• **WORK TO BE COMPLETED**:
Print the records below exactly, from the line containing "Reconstruct this image" down to the line containing "SC = bpy.context.scene", both lines included, and omit every picture.

• **DATA LINES**:
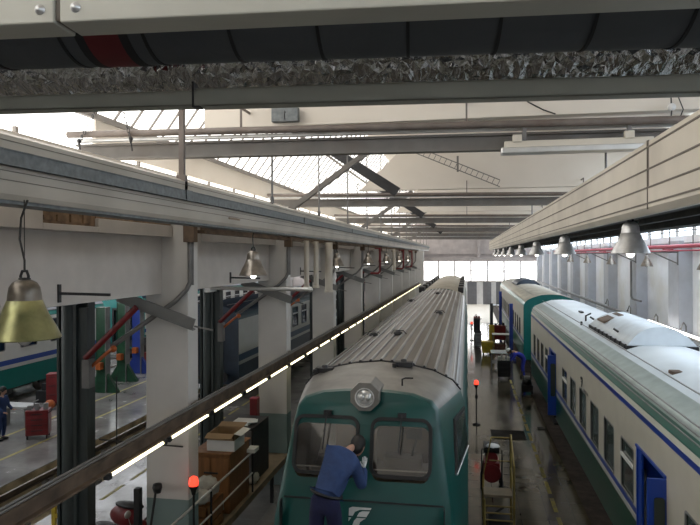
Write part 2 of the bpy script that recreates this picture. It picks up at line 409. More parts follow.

==

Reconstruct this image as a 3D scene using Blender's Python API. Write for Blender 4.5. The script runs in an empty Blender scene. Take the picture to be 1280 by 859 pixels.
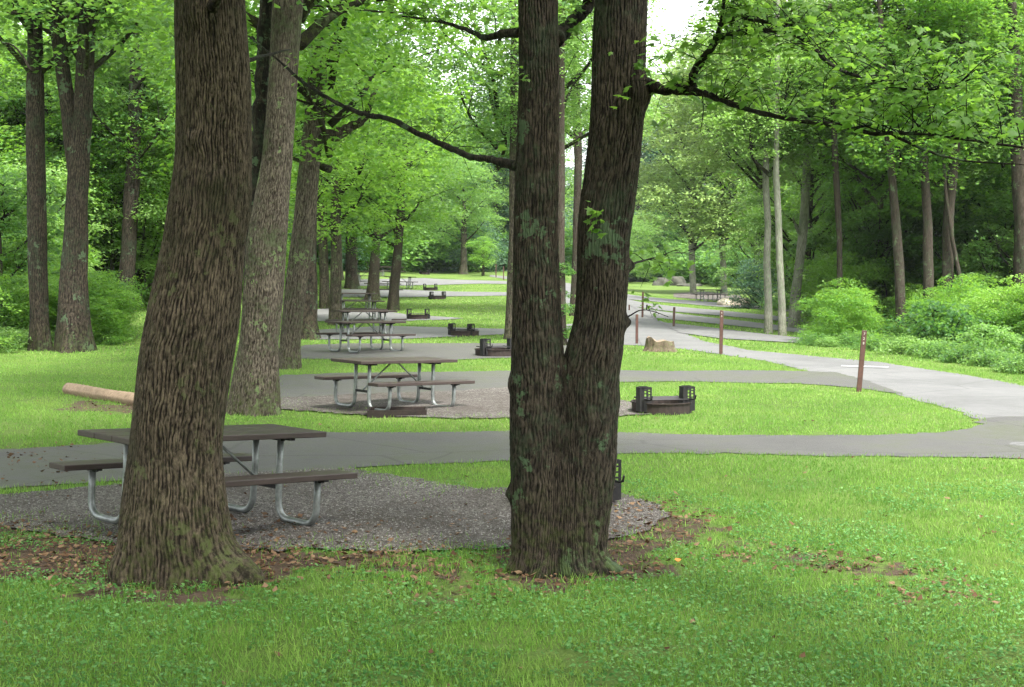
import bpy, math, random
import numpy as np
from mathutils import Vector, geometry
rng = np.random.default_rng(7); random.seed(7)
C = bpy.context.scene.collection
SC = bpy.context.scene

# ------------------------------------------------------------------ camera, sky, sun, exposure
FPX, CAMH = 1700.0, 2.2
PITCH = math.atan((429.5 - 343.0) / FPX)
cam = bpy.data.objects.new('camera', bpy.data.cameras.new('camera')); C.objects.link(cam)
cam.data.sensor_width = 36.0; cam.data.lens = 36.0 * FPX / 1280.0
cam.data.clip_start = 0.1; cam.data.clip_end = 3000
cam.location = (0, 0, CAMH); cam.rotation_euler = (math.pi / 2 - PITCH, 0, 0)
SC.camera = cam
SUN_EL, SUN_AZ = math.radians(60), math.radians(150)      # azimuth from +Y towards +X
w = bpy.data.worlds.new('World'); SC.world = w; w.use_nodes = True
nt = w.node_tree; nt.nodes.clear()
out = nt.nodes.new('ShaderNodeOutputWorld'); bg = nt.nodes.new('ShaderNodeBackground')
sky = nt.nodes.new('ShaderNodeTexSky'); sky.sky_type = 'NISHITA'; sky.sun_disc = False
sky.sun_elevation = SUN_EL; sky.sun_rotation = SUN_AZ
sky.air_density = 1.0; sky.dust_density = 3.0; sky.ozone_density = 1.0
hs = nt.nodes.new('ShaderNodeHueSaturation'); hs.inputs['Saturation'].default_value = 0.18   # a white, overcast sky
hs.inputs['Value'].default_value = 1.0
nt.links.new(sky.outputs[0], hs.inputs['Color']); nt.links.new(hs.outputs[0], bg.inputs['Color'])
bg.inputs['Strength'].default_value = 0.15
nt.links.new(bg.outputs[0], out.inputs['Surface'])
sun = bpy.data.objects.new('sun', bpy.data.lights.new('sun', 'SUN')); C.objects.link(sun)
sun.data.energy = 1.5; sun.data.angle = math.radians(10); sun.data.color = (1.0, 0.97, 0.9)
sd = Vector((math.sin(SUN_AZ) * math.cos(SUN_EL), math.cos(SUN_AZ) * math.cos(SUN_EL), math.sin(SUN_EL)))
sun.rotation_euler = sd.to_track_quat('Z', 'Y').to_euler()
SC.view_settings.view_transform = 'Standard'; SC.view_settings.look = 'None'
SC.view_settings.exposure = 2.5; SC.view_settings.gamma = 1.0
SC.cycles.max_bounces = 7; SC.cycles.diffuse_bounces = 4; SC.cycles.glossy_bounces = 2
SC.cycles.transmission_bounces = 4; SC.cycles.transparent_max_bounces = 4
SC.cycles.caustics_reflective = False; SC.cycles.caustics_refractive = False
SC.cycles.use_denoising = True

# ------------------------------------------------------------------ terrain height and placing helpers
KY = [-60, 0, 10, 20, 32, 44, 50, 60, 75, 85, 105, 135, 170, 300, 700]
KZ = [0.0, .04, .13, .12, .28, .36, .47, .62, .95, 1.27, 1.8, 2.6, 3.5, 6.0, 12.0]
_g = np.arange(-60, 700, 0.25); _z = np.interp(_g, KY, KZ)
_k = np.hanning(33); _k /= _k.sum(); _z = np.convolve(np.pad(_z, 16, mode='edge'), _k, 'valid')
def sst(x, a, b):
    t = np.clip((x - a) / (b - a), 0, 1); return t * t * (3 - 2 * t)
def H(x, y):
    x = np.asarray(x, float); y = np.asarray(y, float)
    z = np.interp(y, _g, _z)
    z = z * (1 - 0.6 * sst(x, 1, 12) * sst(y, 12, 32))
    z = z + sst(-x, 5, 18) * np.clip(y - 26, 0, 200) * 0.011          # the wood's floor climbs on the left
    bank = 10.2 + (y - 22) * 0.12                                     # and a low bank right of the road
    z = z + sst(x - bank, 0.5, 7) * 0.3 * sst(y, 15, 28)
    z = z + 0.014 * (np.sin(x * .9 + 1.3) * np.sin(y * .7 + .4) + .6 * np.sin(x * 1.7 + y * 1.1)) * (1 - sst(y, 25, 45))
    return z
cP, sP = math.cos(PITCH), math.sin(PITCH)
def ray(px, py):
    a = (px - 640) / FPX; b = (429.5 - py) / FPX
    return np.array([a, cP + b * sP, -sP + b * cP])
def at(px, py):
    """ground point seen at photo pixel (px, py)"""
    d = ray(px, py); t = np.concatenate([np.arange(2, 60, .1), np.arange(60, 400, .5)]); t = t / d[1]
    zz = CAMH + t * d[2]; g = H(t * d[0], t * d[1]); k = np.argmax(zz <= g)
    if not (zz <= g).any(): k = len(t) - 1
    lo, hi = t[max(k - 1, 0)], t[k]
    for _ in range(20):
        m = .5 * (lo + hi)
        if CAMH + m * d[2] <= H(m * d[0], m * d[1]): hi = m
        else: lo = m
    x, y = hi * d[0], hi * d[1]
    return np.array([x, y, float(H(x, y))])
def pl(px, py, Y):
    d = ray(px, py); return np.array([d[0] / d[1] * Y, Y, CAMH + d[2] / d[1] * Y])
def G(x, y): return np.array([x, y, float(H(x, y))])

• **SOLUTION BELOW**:
Reconstruct this image as a 3D scene using Blender's Python API. Write for Blender 4.5. The script runs in an empty Blender scene. Take the picture to be 1280 by 859 pixels.
import bpy, math, random
import numpy as np
from mathutils import Vector, geometry
rng = np.random.default_rng(7); random.seed(7)
C = bpy.context.scene.collection
SC = bpy.context.scene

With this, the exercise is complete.